Recent changes in the law open up other possibilities. Since January, an amendment to the Online Safety Act 2023 allows for the prosecution of those who convey information that they know to be false and “if the person intended the message, or the information in it, to cause non-trivial psychological or physical harm to a likely audience”.

Ashley Fairbrother, a senior prosecutor at the law firm Edmonds Marshall McMahon, said: “This now makes the circulation of damaging and false information online into an offence in its own right.”

Aside from tackling Robinson over his online output, anti-racism activists have long suggested a role for the taxman, given the questions surrounding the seemingly lavish lifestyle enjoyed by Robinson and the often opaque financial arrangements that have underpinned his self-styled reinvention as a “journalist” in recent years.

Hope Not Hate, which campaigns against racism and fascism, called on HMRC to investigate the business affairs of Robinson, who declared himself bankrupt in a high court trial in 2021 in which he was ordered to pay £100,000 in libel damages to a Syrian schoolboy he defamed online.

Robinson has periodically had to overcome challenges in maintaining funding. He was banned from using PayPal in 2018 and Facebook also took action after it was alerted to how he was using donation tools designed for charities to raise funds for his activism.

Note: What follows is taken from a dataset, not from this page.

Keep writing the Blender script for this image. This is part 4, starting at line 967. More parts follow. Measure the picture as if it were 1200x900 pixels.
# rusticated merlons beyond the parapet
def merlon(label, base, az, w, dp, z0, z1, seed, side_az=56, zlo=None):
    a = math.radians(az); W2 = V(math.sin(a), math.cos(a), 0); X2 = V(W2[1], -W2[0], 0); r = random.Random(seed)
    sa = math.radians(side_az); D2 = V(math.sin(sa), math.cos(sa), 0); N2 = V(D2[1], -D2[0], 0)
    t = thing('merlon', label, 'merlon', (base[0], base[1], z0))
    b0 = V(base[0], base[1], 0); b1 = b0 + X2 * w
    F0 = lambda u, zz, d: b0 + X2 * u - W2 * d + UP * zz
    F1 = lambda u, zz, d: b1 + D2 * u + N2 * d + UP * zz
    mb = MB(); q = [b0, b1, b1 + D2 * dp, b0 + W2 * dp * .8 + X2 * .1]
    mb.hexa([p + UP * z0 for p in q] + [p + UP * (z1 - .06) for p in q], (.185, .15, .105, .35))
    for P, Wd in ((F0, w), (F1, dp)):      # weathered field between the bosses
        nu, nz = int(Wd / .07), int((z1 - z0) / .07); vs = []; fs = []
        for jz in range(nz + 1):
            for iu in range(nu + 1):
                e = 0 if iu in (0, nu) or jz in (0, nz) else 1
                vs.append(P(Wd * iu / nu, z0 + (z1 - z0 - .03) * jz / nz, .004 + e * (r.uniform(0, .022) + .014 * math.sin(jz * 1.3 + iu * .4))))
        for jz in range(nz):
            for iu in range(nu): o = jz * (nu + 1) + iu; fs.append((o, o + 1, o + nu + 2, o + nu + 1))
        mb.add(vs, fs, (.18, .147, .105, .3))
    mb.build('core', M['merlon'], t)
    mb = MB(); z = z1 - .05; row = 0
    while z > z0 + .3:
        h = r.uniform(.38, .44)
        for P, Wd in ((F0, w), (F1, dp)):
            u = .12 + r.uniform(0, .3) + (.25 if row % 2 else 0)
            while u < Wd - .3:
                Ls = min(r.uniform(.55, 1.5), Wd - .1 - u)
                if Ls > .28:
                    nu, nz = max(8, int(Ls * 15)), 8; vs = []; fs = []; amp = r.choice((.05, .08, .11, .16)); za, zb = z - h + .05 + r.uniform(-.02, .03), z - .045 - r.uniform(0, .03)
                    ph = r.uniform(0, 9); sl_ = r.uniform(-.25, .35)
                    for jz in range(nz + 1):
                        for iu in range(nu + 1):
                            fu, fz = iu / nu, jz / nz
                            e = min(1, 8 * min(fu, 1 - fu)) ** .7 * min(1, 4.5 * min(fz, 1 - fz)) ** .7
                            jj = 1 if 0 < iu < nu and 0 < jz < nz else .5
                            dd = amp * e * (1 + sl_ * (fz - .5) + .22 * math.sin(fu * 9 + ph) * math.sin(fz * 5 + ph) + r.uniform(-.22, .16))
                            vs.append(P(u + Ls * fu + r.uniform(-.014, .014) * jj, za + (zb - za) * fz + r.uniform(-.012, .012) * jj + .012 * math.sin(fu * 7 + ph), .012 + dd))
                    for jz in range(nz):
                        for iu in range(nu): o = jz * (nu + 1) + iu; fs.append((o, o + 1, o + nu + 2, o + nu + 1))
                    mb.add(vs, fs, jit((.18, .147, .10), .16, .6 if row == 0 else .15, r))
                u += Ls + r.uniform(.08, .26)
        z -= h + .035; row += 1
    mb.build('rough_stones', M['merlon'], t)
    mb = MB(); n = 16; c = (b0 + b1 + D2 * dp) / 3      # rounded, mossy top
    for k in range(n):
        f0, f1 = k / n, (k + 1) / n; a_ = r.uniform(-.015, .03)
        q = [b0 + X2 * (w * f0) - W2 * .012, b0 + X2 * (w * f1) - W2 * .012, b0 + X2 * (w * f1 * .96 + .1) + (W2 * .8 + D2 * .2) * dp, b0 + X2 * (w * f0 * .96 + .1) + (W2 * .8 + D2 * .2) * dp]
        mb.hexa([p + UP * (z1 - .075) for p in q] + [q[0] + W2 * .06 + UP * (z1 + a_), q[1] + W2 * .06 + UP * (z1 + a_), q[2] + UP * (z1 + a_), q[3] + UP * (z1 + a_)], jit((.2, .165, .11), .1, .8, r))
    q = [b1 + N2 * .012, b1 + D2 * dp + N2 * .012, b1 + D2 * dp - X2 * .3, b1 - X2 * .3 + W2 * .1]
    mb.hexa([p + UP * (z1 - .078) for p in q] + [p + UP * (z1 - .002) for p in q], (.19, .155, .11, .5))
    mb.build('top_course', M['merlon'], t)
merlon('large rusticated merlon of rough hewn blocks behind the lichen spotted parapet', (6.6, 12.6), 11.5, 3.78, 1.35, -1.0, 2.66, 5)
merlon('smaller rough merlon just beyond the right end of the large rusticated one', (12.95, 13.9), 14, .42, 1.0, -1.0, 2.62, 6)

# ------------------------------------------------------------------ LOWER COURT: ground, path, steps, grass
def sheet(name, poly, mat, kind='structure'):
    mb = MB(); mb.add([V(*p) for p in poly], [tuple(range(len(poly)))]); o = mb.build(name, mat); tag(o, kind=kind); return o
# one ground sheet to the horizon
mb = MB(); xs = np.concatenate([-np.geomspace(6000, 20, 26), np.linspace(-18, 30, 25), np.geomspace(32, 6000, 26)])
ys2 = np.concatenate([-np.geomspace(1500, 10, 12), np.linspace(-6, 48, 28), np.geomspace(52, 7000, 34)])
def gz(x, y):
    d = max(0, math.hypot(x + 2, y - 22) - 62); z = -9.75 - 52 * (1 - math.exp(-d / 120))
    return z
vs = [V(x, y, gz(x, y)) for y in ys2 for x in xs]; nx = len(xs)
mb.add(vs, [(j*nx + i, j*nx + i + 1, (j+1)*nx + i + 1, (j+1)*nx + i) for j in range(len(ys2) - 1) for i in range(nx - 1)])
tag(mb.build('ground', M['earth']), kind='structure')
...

But he has also been able to maintain and cultivate international ties, not least with rightwingers in the US and Canada. The Guardian previously revealed how he has relied on an international network of wealthy backers and receives donations from across the globe.

These days, Robinson claims to be an employee of Urban Scoop, which styles itself as an independent media company but which heavily promotes his political worldview. It asks for direct donations through its website and via multiple methods of cryptocurrency.

On Monday Robinson was also “sacked” by his British Muslim tax adviser after she accused him of instigating far-right riots, the Daily Mail reported.

Jesminara Rahman, a former HMRC tax inspector, told Robinson that she no longer wanted his money, as he was “destroying” the country. She said: “I don’t want to work with him any more. His deposit has been returned.”

Joe Mulhall, the director of research at Hope Not Hate, said: “We have known for many years that Stephen Lennon has received potentially millions of pounds in donations, fed through a dizzying array of companies, none of which appear to have filed tax returns.

“As well as using this money to organise events and spread his hateful politics, it has funded an extraordinarily lavish lifestyle. Despite declaring himself bankrupt after admitting to squandering vast sums on gambling, drinking and partying, he continues to live a life of luxury in a variety of expensive villas and top-end hotels. We have been calling for Lennon’s finances to be investigated for some time and now.”

• This article was amended on 6 August 2024. An earlier version said that Tommy Robinson relied on an international network of wealthy “bankers” for funding; this should have said backers.